Convert Word to pdf without adding hard returns

  • October 2, 2020
  • 5 replies
  • 1114 views

When I export to PDF from Word, OR convert to PDF from Acrobat the resulting file contains a hard return at the end of each line. How can I control Acrobat and only have a hard return ocurr at the end of the paragraph?

This topic has been closed for replies.

5 replies

JR Boulay
Community Expert
Community Expert
October 3, 2020

When exporting Word to PDF, be sure to export as a "tagged PDF", so you should not have this issue.

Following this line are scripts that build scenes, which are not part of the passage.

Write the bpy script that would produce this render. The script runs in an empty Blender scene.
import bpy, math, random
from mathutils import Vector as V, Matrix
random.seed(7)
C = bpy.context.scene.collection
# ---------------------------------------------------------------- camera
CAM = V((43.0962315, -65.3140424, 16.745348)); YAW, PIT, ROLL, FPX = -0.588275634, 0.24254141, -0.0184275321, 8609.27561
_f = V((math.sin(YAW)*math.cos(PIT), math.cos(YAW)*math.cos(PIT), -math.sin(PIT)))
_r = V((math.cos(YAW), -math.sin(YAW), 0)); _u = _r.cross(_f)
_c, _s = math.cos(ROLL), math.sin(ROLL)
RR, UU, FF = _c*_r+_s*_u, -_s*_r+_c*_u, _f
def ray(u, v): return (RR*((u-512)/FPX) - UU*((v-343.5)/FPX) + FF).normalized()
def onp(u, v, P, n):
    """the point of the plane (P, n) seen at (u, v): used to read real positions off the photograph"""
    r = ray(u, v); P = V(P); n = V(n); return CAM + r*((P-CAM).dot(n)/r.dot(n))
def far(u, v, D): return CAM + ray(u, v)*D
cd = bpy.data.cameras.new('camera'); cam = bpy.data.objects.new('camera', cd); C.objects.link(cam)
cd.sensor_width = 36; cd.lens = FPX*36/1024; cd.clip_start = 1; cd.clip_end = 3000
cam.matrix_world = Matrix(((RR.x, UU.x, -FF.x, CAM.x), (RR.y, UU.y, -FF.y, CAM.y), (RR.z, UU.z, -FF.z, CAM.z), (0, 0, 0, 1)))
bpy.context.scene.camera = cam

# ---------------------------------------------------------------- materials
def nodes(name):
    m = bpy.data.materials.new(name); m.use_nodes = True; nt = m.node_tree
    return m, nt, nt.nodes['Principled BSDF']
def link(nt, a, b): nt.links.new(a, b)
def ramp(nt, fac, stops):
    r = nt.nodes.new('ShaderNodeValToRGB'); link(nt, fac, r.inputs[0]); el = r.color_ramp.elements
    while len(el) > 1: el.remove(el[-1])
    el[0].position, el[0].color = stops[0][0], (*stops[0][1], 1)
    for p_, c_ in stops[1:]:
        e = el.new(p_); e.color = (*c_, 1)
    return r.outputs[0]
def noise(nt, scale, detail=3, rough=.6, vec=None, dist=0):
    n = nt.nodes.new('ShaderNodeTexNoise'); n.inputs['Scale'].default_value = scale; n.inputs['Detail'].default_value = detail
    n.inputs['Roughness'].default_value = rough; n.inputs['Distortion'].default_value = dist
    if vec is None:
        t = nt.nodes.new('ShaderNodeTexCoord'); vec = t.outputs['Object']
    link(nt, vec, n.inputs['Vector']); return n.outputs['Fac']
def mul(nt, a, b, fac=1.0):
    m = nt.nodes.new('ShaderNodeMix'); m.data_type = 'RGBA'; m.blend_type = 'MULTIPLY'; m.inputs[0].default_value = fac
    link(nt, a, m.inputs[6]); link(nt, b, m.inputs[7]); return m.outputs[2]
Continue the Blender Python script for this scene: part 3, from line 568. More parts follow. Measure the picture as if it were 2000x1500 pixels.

Acrobate du PDF, InDesigner et Photoshopographe
davidc18731284
Participant
October 3, 2020

I identified the method. Word WITH the "Create Adobe PDF" option from the File Export menu. Using this option to acrobat, you can create the pdf without the equivelent of adding a hard return at the end of every line.

I tried every setting I could find and every type of export from inside Acrobat itseld, and they all cause the hard return at the end of each line.

try67
Community Expert
Community Expert
October 3, 2020

If the character is there then it should be exported. This is correct behavior. You can do a Search & Replace command in Word later on to remove it.

davidc18731284
Participant
October 3, 2020

As part of my work, I highlight. copy and then paste into Notepad. Notepad breaks the text at the end of each physical line. I add a space after the last character and delete the hard return, to produce a correct paragraph. This is then copied and pasted into an program to compare this block of text to what should be a match. Yesterday, I did something in the settings of Acrobat and when I created a pdf from a Word file. The hard returns were gone. I did not have time to work it out yet, but I do not believe it was a fluke.

Inspiring
October 2, 2020

You mean there is a hard return when you copy two lines of text in one paragraph?

Karl Heinz  Kremer
Community Expert
Community Expert
October 2, 2020

There are no hard (or soft) returns in PDF. The PDF content you create has no formatting applied to it in the sense of what you would do in MS Word. What PDF contains is a series of characters, layed out in a certain way across a page. What you make out of that by looking at it is up to you, and the same thing applies when you try to repurpose the content of the PDF file, but then it's no longer you looking, it's the application that converts from PDF to your target format that needs to interpret the content. 

Let's take a step back: What are you trying to accomplish? 

try67
Community Expert
Community Expert
October 2, 2020

There can be, if the application that created the file inserted them (incorrectly). In that case they would also appear in the output when converted to another format.